After 9 happy years on the island, Andrew and Will are exploring new ventures in Cape town, and have relinquished control of their baby to the safe and eminently more qualified hands of :
James and Suzie Lightfoot along with their dog Frankie. James took over as General Manager, initially trained a solicitor, he saw the light and moved to the Luangwa Valley in Zambia before joining us in January 2006. They married here on the island in 2007 and their latest edition, Jaspar, was born in November 2008.
Suzie runs her own business on the island, Katundu Textiles, and the ever increasing number of community projects that we support.
Press Release : January 2009.
Kaya Mawa has changed ownership.
The new owners are Nick Brown and James Lightfoot. Nick Brown was originally educated in Malawi and his heart never left the country. He returned as a guest to Kaya Mawa five times in the last three years, where he fell in love with the place. He met James Lightfoot, and together they have over this period forged a friendship and belief that they could take Kaya Mawa to new heights whilst retaining its integrity. In November 2008 Andrew and Will decided that it was time to move on to new pastures and a deal was subsequently made.

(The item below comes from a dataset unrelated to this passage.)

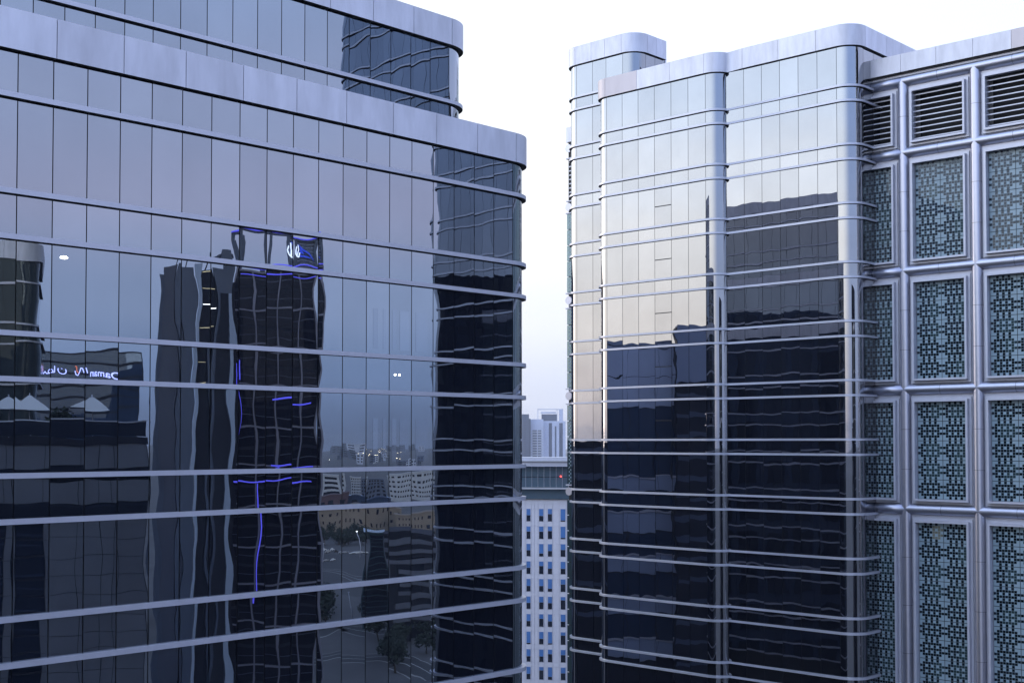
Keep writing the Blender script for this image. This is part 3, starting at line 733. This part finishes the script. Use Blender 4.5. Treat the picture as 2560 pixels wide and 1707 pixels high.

We are also very excited to have persuaded Ben Parker, the co-founder and MD of Tongabezi Lodge in Livingstone (also James’ brother-in-law!), to be a Director of Kaya Mawa.
James has been the General Manager of Kaya Mawa for the past three years and the lodge has gone from strength to strength. The team will remain as it is: James’ wife Suzie will continue to oversee the ever expanding number of community projects as well as running Katundu Textiles. James will continue as GM, also trying to spend as much time on the water as possible whilst hatching new plans for the business. We are also moving our Malawian staff into the limelight, Peter Kamwendo and Mvillela Khupe becoming our Front of House Managers and Patrick Matengeni as our Back of House Manager.
There are many ‘grand’ plans afoot but rather than make hollow promises we will update you as and when they become reality.